### To do
The required output is every line from the beginning of the entries below through the line that includes "M_HAIRD = plain('dark_hair', lin(62, 46, 34), .7)", copied exactly.

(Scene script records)
====

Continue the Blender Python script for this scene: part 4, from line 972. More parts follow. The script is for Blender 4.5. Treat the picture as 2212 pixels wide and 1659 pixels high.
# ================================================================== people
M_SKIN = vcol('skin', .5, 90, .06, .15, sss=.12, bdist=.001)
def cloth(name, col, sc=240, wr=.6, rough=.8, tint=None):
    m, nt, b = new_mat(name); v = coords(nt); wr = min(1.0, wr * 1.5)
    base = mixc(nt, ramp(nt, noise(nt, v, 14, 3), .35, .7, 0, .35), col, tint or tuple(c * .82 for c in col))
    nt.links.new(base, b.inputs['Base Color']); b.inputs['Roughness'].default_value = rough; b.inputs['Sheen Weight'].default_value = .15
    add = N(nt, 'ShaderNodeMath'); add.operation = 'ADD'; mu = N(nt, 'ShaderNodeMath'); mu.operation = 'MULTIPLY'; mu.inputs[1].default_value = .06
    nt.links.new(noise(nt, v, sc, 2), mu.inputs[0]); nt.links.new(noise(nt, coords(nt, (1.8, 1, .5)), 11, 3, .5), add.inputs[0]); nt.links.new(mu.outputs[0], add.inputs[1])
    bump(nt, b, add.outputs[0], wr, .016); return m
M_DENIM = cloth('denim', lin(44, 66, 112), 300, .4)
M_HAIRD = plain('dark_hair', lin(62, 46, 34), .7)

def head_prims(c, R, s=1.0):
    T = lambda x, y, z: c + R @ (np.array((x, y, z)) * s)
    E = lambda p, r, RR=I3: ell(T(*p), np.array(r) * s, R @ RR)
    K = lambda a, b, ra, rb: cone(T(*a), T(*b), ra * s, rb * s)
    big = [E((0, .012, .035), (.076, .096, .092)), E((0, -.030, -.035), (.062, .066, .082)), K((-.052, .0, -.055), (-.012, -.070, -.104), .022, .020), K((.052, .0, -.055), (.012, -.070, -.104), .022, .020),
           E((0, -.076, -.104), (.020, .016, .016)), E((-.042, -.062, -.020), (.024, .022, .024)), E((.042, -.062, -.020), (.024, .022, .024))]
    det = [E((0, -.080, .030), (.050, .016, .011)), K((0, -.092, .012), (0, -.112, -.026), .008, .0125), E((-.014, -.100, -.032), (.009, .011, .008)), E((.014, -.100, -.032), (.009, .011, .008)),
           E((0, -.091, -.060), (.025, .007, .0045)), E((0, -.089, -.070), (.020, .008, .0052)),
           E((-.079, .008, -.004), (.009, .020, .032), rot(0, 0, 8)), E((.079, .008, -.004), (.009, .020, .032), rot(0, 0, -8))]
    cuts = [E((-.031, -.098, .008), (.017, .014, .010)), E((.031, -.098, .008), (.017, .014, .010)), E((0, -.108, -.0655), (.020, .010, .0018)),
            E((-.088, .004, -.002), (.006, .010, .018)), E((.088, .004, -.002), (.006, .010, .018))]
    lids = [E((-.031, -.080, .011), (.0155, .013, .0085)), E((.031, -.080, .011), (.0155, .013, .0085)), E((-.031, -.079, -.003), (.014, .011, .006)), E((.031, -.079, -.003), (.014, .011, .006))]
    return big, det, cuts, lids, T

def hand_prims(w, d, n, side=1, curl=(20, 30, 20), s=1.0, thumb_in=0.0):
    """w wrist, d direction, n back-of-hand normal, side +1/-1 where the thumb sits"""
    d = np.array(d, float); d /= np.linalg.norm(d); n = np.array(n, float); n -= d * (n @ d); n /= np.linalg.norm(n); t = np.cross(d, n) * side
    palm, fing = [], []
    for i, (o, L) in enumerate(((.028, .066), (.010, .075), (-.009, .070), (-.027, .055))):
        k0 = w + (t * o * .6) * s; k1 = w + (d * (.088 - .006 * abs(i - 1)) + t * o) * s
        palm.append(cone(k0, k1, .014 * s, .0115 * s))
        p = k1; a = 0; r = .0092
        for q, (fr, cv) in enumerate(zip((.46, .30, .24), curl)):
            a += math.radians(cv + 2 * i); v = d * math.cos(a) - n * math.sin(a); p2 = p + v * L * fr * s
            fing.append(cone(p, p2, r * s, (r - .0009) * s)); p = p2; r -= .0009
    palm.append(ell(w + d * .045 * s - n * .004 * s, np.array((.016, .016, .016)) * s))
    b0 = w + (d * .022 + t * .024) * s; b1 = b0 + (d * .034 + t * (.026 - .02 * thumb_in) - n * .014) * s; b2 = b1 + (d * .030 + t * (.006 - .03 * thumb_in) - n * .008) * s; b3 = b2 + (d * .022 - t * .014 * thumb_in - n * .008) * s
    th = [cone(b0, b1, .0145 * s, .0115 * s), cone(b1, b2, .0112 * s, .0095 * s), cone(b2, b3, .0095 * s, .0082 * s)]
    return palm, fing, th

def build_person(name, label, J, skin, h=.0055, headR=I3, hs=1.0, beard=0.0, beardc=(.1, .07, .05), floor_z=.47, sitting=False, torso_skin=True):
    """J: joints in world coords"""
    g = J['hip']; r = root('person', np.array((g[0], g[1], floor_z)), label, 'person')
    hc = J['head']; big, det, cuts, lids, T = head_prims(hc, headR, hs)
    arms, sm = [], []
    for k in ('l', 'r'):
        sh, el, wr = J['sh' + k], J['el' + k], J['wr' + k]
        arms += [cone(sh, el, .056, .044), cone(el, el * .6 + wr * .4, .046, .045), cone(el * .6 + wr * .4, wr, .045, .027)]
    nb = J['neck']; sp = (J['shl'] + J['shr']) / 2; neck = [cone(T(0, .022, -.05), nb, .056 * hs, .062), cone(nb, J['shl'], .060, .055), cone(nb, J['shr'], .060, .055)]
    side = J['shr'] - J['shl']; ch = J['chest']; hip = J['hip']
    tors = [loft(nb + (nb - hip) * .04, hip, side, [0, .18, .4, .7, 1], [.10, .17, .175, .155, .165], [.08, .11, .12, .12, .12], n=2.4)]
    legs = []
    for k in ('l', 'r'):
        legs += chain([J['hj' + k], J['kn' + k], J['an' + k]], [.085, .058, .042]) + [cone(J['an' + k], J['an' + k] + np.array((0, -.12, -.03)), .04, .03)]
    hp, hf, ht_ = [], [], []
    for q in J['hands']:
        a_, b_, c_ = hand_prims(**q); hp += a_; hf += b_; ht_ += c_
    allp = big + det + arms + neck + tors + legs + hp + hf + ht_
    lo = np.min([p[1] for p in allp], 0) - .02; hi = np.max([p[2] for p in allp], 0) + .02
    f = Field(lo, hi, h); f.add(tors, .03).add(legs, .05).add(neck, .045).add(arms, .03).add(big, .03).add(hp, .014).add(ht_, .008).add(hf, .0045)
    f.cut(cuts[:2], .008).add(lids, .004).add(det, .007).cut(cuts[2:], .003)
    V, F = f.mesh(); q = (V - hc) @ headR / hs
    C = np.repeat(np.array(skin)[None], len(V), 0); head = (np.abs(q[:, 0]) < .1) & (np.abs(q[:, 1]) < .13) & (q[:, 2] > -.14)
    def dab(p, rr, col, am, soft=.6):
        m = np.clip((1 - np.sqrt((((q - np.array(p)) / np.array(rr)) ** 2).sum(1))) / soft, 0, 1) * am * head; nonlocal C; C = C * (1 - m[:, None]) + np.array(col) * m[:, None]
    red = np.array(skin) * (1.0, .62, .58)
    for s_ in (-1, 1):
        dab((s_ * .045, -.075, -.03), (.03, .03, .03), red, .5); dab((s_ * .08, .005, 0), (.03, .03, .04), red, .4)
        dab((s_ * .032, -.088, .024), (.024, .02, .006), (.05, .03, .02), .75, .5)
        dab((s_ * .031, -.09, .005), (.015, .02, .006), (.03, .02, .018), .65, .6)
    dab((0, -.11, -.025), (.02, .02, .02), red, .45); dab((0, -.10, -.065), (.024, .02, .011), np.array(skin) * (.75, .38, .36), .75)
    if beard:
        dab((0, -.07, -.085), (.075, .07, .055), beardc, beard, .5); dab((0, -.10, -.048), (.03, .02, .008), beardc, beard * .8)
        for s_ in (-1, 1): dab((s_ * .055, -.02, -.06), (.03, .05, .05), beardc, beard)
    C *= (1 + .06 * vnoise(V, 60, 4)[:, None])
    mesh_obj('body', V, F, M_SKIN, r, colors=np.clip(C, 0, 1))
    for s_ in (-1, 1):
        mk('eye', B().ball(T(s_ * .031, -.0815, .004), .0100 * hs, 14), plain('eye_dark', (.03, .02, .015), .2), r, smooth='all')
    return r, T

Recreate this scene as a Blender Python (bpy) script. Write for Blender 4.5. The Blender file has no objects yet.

====

### Exercise answer
Continue the Blender Python script for this scene: part 4, from line 972. More parts follow. The script is for Blender 4.5. Treat the picture as 2212 pixels wide and 1659 pixels high.
# ================================================================== people
M_SKIN = vcol('skin', .5, 90, .06, .15, sss=.12, bdist=.001)
def cloth(name, col, sc=240, wr=.6, rough=.8, tint=None):
    m, nt, b = new_mat(name); v = coords(nt); wr = min(1.0, wr * 1.5)
    base = mixc(nt, ramp(nt, noise(nt, v, 14, 3), .35, .7, 0, .35), col, tint or tuple(c * .82 for c in col))
    nt.links.new(base, b.inputs['Base Color']); b.inputs['Roughness'].default_value = rough; b.inputs['Sheen Weight'].default_value = .15
    add = N(nt, 'ShaderNodeMath'); add.operation = 'ADD'; mu = N(nt, 'ShaderNodeMath'); mu.operation = 'MULTIPLY'; mu.inputs[1].default_value = .06
    nt.links.new(noise(nt, v, sc, 2), mu.inputs[0]); nt.links.new(noise(nt, coords(nt, (1.8, 1, .5)), 11, 3, .5), add.inputs[0]); nt.links.new(mu.outputs[0], add.inputs[1])
    bump(nt, b, add.outputs[0], wr, .016); return m
M_DENIM = cloth('denim', lin(44, 66, 112), 300, .4)
M_HAIRD = plain('dark_hair', lin(62, 46, 34), .7)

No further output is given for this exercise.